>> start
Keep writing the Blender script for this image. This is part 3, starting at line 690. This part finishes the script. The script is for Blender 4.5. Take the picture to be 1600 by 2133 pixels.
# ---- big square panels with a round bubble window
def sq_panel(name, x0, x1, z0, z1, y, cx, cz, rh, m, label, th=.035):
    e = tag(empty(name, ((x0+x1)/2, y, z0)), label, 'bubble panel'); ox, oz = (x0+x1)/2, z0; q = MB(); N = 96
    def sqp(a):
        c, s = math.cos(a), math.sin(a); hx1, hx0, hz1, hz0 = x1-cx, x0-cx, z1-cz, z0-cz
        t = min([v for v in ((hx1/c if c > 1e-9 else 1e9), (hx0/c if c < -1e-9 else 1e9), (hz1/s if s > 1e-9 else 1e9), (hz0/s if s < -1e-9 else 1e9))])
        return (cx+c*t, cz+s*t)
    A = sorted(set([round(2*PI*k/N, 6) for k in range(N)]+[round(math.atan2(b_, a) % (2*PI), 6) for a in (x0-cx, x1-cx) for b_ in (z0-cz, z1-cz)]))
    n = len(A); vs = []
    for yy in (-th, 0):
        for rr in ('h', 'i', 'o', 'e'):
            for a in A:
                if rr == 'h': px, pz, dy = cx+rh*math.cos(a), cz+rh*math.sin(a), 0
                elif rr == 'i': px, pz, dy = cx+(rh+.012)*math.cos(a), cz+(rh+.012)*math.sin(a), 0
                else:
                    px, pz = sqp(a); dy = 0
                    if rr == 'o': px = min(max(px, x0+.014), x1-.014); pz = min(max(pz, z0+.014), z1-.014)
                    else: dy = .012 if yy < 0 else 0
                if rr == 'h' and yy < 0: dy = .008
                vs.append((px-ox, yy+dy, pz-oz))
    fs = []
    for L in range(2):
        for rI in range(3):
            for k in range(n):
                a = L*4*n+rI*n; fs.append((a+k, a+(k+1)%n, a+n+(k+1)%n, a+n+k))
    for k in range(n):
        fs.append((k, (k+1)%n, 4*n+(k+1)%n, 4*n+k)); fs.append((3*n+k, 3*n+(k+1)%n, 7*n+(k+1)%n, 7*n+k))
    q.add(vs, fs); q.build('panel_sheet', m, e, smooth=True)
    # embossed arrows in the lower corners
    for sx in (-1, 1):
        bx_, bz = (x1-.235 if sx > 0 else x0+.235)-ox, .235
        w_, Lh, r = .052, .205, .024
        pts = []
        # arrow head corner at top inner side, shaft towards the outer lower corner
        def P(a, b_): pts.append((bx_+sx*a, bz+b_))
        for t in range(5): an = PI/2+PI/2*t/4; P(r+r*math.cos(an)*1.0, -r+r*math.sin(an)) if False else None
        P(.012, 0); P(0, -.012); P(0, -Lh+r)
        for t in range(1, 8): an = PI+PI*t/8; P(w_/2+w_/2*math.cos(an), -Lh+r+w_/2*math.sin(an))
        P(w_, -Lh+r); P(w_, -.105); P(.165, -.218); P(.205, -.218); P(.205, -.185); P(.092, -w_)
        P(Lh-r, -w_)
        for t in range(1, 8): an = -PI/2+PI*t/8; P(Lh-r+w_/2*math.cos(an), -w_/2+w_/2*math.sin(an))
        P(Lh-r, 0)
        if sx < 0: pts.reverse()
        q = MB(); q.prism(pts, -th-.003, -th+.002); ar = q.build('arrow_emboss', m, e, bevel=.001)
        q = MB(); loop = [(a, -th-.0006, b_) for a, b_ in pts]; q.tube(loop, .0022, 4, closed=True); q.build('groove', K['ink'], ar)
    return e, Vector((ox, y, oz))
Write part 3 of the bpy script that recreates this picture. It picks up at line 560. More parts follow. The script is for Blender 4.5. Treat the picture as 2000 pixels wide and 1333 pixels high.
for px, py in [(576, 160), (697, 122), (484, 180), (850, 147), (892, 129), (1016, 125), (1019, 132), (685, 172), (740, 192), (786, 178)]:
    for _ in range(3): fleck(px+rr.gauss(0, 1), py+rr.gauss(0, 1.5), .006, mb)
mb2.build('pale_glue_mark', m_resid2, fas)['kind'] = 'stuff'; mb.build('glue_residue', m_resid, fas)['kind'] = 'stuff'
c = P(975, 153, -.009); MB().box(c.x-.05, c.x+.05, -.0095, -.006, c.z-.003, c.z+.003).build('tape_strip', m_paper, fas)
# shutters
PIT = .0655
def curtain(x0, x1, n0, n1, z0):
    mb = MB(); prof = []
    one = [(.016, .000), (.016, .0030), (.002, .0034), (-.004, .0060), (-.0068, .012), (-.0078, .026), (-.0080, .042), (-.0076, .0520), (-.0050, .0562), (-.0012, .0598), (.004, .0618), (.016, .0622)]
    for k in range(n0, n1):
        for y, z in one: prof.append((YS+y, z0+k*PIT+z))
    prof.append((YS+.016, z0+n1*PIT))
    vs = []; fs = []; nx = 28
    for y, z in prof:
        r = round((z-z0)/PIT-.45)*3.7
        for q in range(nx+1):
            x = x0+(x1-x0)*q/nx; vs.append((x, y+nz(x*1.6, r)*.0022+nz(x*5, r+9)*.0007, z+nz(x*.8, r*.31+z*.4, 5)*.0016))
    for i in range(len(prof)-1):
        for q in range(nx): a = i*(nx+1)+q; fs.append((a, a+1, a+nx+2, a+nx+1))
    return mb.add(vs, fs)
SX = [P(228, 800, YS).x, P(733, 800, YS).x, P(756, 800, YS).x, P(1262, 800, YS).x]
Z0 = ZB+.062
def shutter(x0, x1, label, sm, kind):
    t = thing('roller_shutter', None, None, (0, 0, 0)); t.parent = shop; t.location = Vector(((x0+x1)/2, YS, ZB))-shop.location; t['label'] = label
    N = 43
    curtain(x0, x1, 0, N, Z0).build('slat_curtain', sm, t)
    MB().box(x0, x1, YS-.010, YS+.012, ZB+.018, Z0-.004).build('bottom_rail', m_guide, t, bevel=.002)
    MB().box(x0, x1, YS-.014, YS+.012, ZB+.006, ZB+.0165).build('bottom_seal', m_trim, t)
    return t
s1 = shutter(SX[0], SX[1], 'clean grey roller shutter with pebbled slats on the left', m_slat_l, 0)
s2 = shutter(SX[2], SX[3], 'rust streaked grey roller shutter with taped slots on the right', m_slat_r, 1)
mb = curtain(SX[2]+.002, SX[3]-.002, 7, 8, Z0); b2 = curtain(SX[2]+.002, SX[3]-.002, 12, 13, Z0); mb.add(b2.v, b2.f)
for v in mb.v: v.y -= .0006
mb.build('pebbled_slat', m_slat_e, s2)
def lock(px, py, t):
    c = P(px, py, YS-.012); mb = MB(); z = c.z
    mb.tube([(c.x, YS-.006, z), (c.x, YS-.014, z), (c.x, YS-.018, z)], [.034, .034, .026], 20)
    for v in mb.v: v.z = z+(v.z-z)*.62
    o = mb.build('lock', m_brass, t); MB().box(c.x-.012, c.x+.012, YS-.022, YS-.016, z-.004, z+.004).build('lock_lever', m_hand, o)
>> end
◆ **PROBLEM**:
Would you reproduce all the entries exactly?

◆ **TASK ANSWER**:
Keep writing the Blender script for this image. This is part 3, starting at line 690. This part finishes the script. The script is for Blender 4.5. Take the picture to be 1600 by 2133 pixels.
# ---- big square panels with a round bubble window
def sq_panel(name, x0, x1, z0, z1, y, cx, cz, rh, m, label, th=.035):
    e = tag(empty(name, ((x0+x1)/2, y, z0)), label, 'bubble panel'); ox, oz = (x0+x1)/2, z0; q = MB(); N = 96
    def sqp(a):
        c, s = math.cos(a), math.sin(a); hx1, hx0, hz1, hz0 = x1-cx, x0-cx, z1-cz, z0-cz
        t = min([v for v in ((hx1/c if c > 1e-9 else 1e9), (hx0/c if c < -1e-9 else 1e9), (hz1/s if s > 1e-9 else 1e9), (hz0/s if s < -1e-9 else 1e9))])
        return (cx+c*t, cz+s*t)
    A = sorted(set([round(2*PI*k/N, 6) for k in range(N)]+[round(math.atan2(b_, a) % (2*PI), 6) for a in (x0-cx, x1-cx) for b_ in (z0-cz, z1-cz)]))
    n = len(A); vs = []
    for yy in (-th, 0):
        for rr in ('h', 'i', 'o', 'e'):
            for a in A:
                if rr == 'h': px, pz, dy = cx+rh*math.cos(a), cz+rh*math.sin(a), 0
                elif rr == 'i': px, pz, dy = cx+(rh+.012)*math.cos(a), cz+(rh+.012)*math.sin(a), 0
                else:
                    px, pz = sqp(a); dy = 0
                    if rr == 'o': px = min(max(px, x0+.014), x1-.014); pz = min(max(pz, z0+.014), z1-.014)
                    else: dy = .012 if yy < 0 else 0
                if rr == 'h' and yy < 0: dy = .008
                vs.append((px-ox, yy+dy, pz-oz))
    fs = []
    for L in range(2):
        for rI in range(3):
            for k in range(n):
                a = L*4*n+rI*n; fs.append((a+k, a+(k+1)%n, a+n+(k+1)%n, a+n+k))
    for k in range(n):
        fs.append((k, (k+1)%n, 4*n+(k+1)%n, 4*n+k)); fs.append((3*n+k, 3*n+(k+1)%n, 7*n+(k+1)%n, 7*n+k))
    q.add(vs, fs); q.build('panel_sheet', m, e, smooth=True)
    # embossed arrows in the lower corners
    for sx in (-1, 1):
        bx_, bz = (x1-.235 if sx > 0 else x0+.235)-ox, .235
        w_, Lh, r = .052, .205, .024
        pts = []
        # arrow head corner at top inner side, shaft towards the outer lower corner
        def P(a, b_): pts.append((bx_+sx*a, bz+b_))
        for t in range(5): an = PI/2+PI/2*t/4; P(r+r*math.cos(an)*1.0, -r+r*math.sin(an)) if False else None
        P(.012, 0); P(0, -.012); P(0, -Lh+r)
        for t in range(1, 8): an = PI+PI*t/8; P(w_/2+w_/2*math.cos(an), -Lh+r+w_/2*math.sin(an))
        P(w_, -Lh+r); P(w_, -.105); P(.165, -.218); P(.205, -.218); P(.205, -.185); P(.092, -w_)
        P(Lh-r, -w_)
        for t in range(1, 8): an = -PI/2+PI*t/8; P(Lh-r+w_/2*math.cos(an), -w_/2+w_/2*math.sin(an))
        P(Lh-r, 0)
        if sx < 0: pts.reverse()
        q = MB(); q.prism(pts, -th-.003, -th+.002); ar = q.build('arrow_emboss', m, e, bevel=.001)
        q = MB(); loop = [(a, -th-.0006, b_) for a, b_ in pts]; q.tube(loop, .0022, 4, closed=True); q.build('groove', K['ink'], ar)
    return e, Vector((ox, y, oz))
Write part 3 of the bpy script that recreates this picture. It picks up at line 560. More parts follow. The script is for Blender 4.5. Treat the picture as 2000 pixels wide and 1333 pixels high.
for px, py in [(576, 160), (697, 122), (484, 180), (850, 147), (892, 129), (1016, 125), (1019, 132), (685, 172), (740, 192), (786, 178)]:
    for _ in range(3): fleck(px+rr.gauss(0, 1), py+rr.gauss(0, 1.5), .006, mb)
mb2.build('pale_glue_mark', m_resid2, fas)['kind'] = 'stuff'; mb.build('glue_residue', m_resid, fas)['kind'] = 'stuff'
c = P(975, 153, -.009); MB().box(c.x-.05, c.x+.05, -.0095, -.006, c.z-.003, c.z+.003).build('tape_strip', m_paper, fas)
# shutters
PIT = .0655
def curtain(x0, x1, n0, n1, z0):
    mb = MB(); prof = []
    one = [(.016, .000), (.016, .0030), (.002, .0034), (-.004, .0060), (-.0068, .012), (-.0078, .026), (-.0080, .042), (-.0076, .0520), (-.0050, .0562), (-.0012, .0598), (.004, .0618), (.016, .0622)]
    for k in range(n0, n1):
        for y, z in one: prof.append((YS+y, z0+k*PIT+z))
    prof.append((YS+.016, z0+n1*PIT))
    vs = []; fs = []; nx = 28
    for y, z in prof:
        r = round((z-z0)/PIT-.45)*3.7
        for q in range(nx+1):
            x = x0+(x1-x0)*q/nx; vs.append((x, y+nz(x*1.6, r)*.0022+nz(x*5, r+9)*.0007, z+nz(x*.8, r*.31+z*.4, 5)*.0016))
    for i in range(len(prof)-1):
        for q in range(nx): a = i*(nx+1)+q; fs.append((a, a+1, a+nx+2, a+nx+1))
    return mb.add(vs, fs)
SX = [P(228, 800, YS).x, P(733, 800, YS).x, P(756, 800, YS).x, P(1262, 800, YS).x]
Z0 = ZB+.062
def shutter(x0, x1, label, sm, kind):
    t = thing('roller_shutter', None, None, (0, 0, 0)); t.parent = shop; t.location = Vector(((x0+x1)/2, YS, ZB))-shop.location; t['label'] = label
    N = 43
    curtain(x0, x1, 0, N, Z0).build('slat_curtain', sm, t)
    MB().box(x0, x1, YS-.010, YS+.012, ZB+.018, Z0-.004).build('bottom_rail', m_guide, t, bevel=.002)
    MB().box(x0, x1, YS-.014, YS+.012, ZB+.006, ZB+.0165).build('bottom_seal', m_trim, t)
    return t
s1 = shutter(SX[0], SX[1], 'clean grey roller shutter with pebbled slats on the left', m_slat_l, 0)
s2 = shutter(SX[2], SX[3], 'rust streaked grey roller shutter with taped slots on the right', m_slat_r, 1)
mb = curtain(SX[2]+.002, SX[3]-.002, 7, 8, Z0); b2 = curtain(SX[2]+.002, SX[3]-.002, 12, 13, Z0); mb.add(b2.v, b2.f)
for v in mb.v: v.y -= .0006
mb.build('pebbled_slat', m_slat_e, s2)
def lock(px, py, t):
    c = P(px, py, YS-.012); mb = MB(); z = c.z
    mb.tube([(c.x, YS-.006, z), (c.x, YS-.014, z), (c.x, YS-.018, z)], [.034, .034, .026], 20)
    for v in mb.v: v.z = z+(v.z-z)*.62
    o = mb.build('lock', m_brass, t); MB().box(c.x-.012, c.x+.012, YS-.022, YS-.016, z-.004, z+.004).build('lock_lever', m_hand, o)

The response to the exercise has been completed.